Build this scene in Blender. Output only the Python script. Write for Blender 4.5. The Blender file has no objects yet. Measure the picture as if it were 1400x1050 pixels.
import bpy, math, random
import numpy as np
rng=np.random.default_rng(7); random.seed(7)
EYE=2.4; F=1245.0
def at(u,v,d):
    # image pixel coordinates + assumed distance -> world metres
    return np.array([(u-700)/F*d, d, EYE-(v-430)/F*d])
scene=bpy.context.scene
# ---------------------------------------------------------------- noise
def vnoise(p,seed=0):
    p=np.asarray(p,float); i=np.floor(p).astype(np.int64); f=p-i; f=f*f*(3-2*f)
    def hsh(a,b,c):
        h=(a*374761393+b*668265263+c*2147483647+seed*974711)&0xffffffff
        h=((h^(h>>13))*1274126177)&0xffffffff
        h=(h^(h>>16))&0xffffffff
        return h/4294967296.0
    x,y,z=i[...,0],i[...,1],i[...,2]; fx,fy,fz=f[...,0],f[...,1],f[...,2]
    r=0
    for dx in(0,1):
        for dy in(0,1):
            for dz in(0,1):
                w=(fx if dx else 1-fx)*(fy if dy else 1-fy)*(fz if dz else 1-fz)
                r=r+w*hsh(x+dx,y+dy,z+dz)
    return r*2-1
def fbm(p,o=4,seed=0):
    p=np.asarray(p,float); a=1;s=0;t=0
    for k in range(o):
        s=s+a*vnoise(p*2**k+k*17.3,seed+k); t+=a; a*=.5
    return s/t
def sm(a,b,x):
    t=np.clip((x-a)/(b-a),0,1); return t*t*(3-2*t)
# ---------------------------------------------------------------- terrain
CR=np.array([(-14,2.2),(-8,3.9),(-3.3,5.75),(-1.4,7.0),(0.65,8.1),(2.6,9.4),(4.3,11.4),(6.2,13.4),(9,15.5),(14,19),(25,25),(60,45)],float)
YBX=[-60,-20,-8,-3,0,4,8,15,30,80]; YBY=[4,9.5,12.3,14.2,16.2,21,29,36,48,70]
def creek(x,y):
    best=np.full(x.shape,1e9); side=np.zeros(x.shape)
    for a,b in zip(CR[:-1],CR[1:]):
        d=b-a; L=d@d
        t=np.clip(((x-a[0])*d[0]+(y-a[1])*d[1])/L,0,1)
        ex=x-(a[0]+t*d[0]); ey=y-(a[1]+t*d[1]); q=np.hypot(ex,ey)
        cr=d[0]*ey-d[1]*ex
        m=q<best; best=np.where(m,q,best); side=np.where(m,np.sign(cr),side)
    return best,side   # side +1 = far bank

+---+

**REQUIREMENT**
Output every line above without altering anything.

**IN RESPONSE**
Build this scene in Blender. Output only the Python script. Write for Blender 4.5. The Blender file has no objects yet. Measure the picture as if it were 1400x1050 pixels.
import bpy, math, random
import numpy as np
rng=np.random.default_rng(7); random.seed(7)
EYE=2.4; F=1245.0
def at(u,v,d):
    # image pixel coordinates + assumed distance -> world metres
    return np.array([(u-700)/F*d, d, EYE-(v-430)/F*d])
scene=bpy.context.scene
# ---------------------------------------------------------------- noise
def vnoise(p,seed=0):
    p=np.asarray(p,float); i=np.floor(p).astype(np.int64); f=p-i; f=f*f*(3-2*f)
    def hsh(a,b,c):
        h=(a*374761393+b*668265263+c*2147483647+seed*974711)&0xffffffff
        h=((h^(h>>13))*1274126177)&0xffffffff
        h=(h^(h>>16))&0xffffffff
        return h/4294967296.0
    x,y,z=i[...,0],i[...,1],i[...,2]; fx,fy,fz=f[...,0],f[...,1],f[...,2]
    r=0
    for dx in(0,1):
        for dy in(0,1):
            for dz in(0,1):
                w=(fx if dx else 1-fx)*(fy if dy else 1-fy)*(fz if dz else 1-fz)
                r=r+w*hsh(x+dx,y+dy,z+dz)
    return r*2-1
def fbm(p,o=4,seed=0):
    p=np.asarray(p,float); a=1;s=0;t=0
    for k in range(o):
        s=s+a*vnoise(p*2**k+k*17.3,seed+k); t+=a; a*=.5
    return s/t
def sm(a,b,x):
    t=np.clip((x-a)/(b-a),0,1); return t*t*(3-2*t)
# ---------------------------------------------------------------- terrain
CR=np.array([(-14,2.2),(-8,3.9),(-3.3,5.75),(-1.4,7.0),(0.65,8.1),(2.6,9.4),(4.3,11.4),(6.2,13.4),(9,15.5),(14,19),(25,25),(60,45)],float)
YBX=[-60,-20,-8,-3,0,4,8,15,30,80]; YBY=[4,9.5,12.3,14.2,16.2,21,29,36,48,70]
def creek(x,y):
    best=np.full(x.shape,1e9); side=np.zeros(x.shape)
    for a,b in zip(CR[:-1],CR[1:]):
        d=b-a; L=d@d
        t=np.clip(((x-a[0])*d[0]+(y-a[1])*d[1])/L,0,1)
        ex=x-(a[0]+t*d[0]); ey=y-(a[1]+t*d[1]); q=np.hypot(ex,ey)
        cr=d[0]*ey-d[1]*ex
        m=q<best; best=np.where(m,q,best); side=np.where(m,np.sign(cr),side)
    return best,side   # side +1 = far bank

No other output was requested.